● **JOB**
Tally the lines with the word "scene" and report the number alone.
** START OF DATA SHOWN **
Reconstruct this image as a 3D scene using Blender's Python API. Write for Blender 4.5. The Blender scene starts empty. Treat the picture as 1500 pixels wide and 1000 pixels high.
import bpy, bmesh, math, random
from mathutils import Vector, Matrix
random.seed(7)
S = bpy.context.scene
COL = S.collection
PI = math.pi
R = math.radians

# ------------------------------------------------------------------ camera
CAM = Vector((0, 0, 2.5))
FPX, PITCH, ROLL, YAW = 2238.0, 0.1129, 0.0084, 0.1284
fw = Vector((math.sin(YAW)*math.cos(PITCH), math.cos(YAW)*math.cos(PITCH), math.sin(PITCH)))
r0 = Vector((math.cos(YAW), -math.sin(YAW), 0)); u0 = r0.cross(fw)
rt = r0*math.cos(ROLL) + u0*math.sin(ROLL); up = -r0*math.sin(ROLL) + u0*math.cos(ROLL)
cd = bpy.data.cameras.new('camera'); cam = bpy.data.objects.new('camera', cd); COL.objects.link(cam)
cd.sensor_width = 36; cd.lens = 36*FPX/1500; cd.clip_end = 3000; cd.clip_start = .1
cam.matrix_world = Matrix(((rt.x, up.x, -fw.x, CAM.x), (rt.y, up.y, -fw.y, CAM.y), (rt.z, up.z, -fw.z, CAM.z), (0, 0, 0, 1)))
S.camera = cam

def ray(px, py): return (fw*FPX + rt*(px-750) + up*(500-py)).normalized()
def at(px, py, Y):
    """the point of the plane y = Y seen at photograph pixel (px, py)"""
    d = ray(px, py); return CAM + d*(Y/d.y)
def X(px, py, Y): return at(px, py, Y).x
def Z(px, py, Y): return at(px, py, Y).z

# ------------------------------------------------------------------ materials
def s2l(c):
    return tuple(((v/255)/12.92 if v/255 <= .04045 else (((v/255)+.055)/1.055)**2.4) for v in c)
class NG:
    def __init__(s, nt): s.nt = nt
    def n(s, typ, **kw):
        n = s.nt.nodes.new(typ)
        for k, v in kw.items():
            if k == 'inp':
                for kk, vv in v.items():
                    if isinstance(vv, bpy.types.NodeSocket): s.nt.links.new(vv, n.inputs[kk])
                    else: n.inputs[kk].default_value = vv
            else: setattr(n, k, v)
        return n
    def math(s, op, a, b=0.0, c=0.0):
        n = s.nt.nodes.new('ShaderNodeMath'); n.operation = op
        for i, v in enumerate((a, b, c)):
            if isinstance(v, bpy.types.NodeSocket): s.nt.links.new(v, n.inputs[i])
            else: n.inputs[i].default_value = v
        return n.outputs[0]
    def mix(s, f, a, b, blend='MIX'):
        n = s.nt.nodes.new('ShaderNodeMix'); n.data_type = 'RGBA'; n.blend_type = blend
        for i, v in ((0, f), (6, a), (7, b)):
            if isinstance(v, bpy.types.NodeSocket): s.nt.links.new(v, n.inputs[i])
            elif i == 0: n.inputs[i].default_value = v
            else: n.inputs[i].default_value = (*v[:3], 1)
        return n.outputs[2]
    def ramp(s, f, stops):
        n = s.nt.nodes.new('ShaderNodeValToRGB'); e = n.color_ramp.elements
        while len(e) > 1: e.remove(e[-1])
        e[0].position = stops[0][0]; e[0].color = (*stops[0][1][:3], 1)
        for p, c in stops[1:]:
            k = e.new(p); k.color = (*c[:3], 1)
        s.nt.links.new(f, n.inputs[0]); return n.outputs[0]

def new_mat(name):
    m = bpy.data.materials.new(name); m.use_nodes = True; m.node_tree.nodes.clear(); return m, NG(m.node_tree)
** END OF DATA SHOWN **
● **RESULT**
2